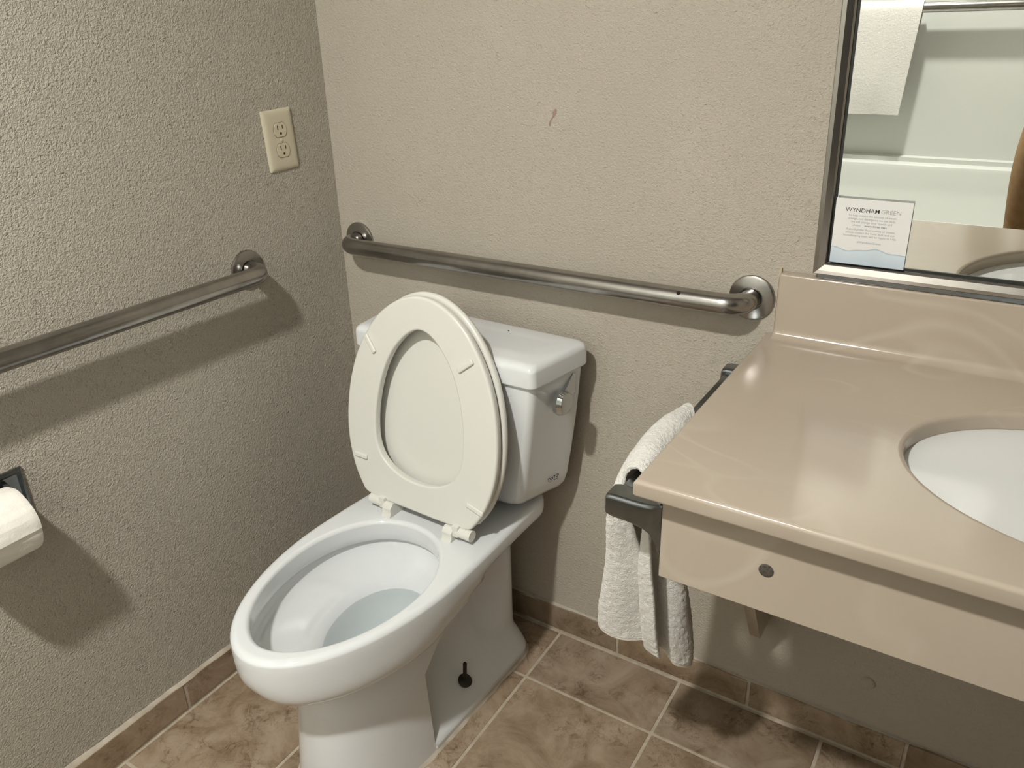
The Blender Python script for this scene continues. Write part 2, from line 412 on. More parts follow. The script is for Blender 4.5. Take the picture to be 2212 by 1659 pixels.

* * *

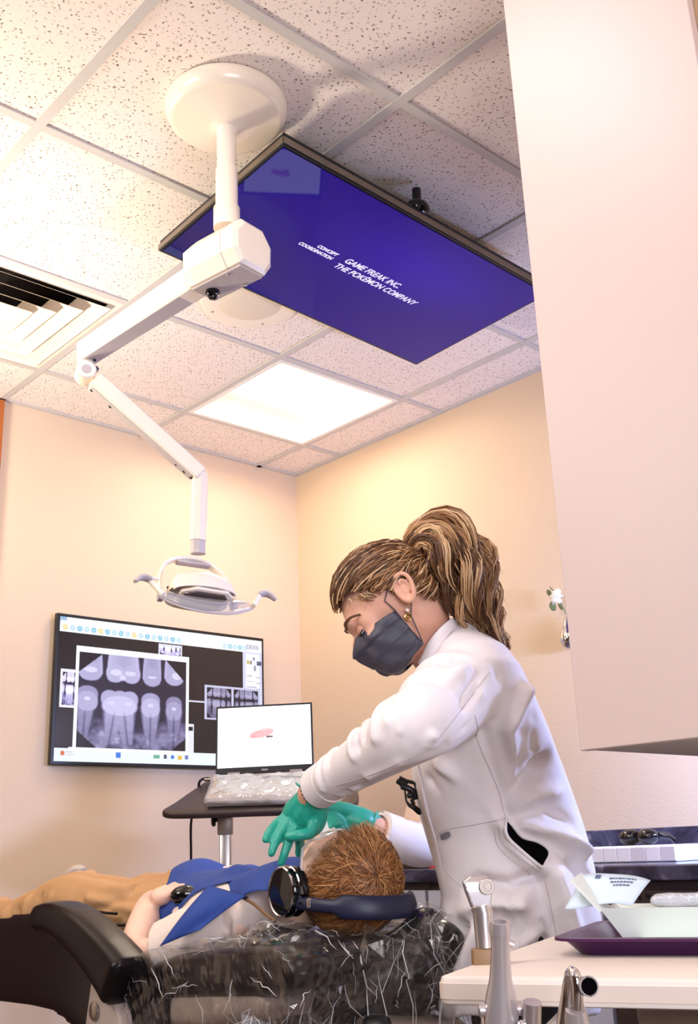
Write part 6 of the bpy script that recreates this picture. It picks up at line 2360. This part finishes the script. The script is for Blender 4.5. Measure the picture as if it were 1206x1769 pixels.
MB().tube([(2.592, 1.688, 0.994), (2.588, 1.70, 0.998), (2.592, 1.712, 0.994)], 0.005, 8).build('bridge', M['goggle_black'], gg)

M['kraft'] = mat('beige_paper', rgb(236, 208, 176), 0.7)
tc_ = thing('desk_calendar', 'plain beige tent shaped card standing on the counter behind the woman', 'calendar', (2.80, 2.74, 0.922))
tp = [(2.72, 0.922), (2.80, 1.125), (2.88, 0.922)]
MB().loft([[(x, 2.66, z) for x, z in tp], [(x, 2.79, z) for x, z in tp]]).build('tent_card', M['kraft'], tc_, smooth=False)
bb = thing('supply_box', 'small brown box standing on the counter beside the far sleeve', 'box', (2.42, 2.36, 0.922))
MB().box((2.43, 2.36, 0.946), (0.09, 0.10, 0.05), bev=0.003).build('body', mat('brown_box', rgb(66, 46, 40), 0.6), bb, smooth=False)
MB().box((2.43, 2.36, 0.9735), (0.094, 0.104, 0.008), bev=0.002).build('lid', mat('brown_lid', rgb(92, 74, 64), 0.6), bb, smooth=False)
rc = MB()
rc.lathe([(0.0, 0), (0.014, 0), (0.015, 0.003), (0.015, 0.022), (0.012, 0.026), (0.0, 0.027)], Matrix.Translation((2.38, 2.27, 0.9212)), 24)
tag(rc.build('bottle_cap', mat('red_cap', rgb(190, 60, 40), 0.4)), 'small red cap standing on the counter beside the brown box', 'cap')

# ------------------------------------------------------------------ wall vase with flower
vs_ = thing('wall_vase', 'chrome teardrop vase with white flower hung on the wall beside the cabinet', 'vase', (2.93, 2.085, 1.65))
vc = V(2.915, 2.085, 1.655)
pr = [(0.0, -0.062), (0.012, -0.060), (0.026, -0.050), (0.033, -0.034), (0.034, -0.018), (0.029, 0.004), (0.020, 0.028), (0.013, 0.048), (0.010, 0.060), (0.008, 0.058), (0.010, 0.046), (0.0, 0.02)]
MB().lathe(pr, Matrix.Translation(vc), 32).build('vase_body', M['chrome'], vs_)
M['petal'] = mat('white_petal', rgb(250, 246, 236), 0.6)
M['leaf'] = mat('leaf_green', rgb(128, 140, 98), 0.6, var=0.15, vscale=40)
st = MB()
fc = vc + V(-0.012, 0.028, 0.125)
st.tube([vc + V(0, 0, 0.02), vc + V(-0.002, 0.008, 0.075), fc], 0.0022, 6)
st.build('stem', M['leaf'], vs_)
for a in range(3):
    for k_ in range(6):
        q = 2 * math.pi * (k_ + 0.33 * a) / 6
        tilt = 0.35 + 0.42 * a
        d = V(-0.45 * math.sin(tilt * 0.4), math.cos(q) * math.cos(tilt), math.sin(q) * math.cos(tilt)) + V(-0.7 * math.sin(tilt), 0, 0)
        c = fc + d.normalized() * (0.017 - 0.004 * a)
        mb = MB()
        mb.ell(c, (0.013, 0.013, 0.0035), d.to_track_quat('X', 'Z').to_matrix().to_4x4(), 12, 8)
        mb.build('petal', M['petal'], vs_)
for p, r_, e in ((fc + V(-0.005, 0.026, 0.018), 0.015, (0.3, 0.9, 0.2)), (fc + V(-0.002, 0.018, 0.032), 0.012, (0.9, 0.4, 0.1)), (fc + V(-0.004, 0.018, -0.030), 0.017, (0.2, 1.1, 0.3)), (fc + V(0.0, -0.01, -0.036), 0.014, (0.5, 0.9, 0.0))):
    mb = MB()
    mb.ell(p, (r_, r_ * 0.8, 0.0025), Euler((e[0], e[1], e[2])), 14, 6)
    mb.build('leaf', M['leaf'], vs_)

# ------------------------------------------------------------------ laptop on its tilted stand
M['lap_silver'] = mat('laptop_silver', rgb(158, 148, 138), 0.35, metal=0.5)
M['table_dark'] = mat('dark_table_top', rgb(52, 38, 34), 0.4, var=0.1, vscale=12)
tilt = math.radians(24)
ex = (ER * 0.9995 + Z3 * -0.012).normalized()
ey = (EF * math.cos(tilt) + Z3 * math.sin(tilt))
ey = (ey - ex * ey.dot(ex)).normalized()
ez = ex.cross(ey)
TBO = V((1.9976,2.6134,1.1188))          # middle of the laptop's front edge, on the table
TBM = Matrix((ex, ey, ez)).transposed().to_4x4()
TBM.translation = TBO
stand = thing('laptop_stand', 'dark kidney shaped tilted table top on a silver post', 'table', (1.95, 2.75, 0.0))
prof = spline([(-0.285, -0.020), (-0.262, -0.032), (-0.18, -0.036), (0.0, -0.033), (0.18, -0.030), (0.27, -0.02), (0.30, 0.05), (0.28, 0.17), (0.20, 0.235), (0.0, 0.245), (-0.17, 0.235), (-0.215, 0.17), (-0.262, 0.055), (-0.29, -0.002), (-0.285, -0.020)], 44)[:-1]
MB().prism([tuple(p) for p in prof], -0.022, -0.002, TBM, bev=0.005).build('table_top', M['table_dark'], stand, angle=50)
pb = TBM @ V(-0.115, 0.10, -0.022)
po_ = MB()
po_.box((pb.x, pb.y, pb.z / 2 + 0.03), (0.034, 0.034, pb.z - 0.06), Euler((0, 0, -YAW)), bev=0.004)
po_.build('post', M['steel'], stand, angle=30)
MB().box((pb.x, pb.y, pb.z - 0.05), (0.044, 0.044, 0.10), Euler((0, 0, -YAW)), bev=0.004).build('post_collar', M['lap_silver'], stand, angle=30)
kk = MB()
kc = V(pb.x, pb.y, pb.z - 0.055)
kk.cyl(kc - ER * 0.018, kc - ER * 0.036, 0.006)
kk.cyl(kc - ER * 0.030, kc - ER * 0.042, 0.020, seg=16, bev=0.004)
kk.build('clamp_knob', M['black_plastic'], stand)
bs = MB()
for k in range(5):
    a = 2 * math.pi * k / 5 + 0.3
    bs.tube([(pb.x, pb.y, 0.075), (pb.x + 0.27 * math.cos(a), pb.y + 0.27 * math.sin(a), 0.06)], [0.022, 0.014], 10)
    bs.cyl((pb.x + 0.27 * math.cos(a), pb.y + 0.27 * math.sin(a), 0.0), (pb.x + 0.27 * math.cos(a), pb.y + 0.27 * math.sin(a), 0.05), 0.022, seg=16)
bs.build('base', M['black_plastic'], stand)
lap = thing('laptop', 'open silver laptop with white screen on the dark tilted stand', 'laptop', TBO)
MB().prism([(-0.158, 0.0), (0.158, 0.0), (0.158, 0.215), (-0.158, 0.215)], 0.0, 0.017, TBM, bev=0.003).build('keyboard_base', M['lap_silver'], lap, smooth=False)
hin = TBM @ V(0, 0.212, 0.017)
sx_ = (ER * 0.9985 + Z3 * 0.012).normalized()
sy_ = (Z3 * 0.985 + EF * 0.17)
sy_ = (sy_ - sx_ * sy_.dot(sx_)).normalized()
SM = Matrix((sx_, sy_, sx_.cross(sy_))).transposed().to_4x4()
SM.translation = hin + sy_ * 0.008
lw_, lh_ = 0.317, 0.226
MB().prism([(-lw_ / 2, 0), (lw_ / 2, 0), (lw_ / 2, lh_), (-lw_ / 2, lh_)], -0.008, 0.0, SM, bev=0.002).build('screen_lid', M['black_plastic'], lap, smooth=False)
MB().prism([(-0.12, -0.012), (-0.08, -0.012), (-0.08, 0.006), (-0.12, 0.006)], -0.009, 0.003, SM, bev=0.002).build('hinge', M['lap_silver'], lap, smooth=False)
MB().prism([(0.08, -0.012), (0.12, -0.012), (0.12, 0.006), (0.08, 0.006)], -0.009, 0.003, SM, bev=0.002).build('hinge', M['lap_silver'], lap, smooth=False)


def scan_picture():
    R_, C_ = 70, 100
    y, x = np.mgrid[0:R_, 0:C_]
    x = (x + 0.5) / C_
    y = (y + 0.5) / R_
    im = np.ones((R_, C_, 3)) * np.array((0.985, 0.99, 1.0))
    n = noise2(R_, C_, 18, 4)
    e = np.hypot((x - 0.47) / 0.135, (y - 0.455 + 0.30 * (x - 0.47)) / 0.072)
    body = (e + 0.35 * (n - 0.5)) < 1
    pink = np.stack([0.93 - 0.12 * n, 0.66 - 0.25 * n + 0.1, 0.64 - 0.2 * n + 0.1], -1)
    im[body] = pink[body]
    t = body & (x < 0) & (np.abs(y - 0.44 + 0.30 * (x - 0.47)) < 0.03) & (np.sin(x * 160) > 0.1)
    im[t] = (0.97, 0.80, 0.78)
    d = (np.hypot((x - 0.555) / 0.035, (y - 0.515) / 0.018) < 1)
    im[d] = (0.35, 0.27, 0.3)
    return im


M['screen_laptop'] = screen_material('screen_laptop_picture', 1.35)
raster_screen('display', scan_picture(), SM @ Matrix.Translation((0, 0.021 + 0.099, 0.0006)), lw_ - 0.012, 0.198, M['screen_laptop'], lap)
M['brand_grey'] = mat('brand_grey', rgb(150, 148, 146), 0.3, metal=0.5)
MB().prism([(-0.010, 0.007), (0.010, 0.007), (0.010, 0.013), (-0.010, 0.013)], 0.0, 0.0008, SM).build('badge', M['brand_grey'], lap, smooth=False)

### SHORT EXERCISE
Using the entries above, give again exactly the lines from the line holding "Write part 6" through the line holding "brown box', 'cap')". Include both end lines and nothing else.

### THE ANSWER
Write part 6 of the bpy script that recreates this picture. It picks up at line 2360. This part finishes the script. The script is for Blender 4.5. Measure the picture as if it were 1206x1769 pixels.
MB().tube([(2.592, 1.688, 0.994), (2.588, 1.70, 0.998), (2.592, 1.712, 0.994)], 0.005, 8).build('bridge', M['goggle_black'], gg)

M['kraft'] = mat('beige_paper', rgb(236, 208, 176), 0.7)
tc_ = thing('desk_calendar', 'plain beige tent shaped card standing on the counter behind the woman', 'calendar', (2.80, 2.74, 0.922))
tp = [(2.72, 0.922), (2.80, 1.125), (2.88, 0.922)]
MB().loft([[(x, 2.66, z) for x, z in tp], [(x, 2.79, z) for x, z in tp]]).build('tent_card', M['kraft'], tc_, smooth=False)
bb = thing('supply_box', 'small brown box standing on the counter beside the far sleeve', 'box', (2.42, 2.36, 0.922))
MB().box((2.43, 2.36, 0.946), (0.09, 0.10, 0.05), bev=0.003).build('body', mat('brown_box', rgb(66, 46, 40), 0.6), bb, smooth=False)
MB().box((2.43, 2.36, 0.9735), (0.094, 0.104, 0.008), bev=0.002).build('lid', mat('brown_lid', rgb(92, 74, 64), 0.6), bb, smooth=False)
rc = MB()
rc.lathe([(0.0, 0), (0.014, 0), (0.015, 0.003), (0.015, 0.022), (0.012, 0.026), (0.0, 0.027)], Matrix.Translation((2.38, 2.27, 0.9212)), 24)
tag(rc.build('bottle_cap', mat('red_cap', rgb(190, 60, 40), 0.4)), 'small red cap standing on the counter beside the brown box', 'cap')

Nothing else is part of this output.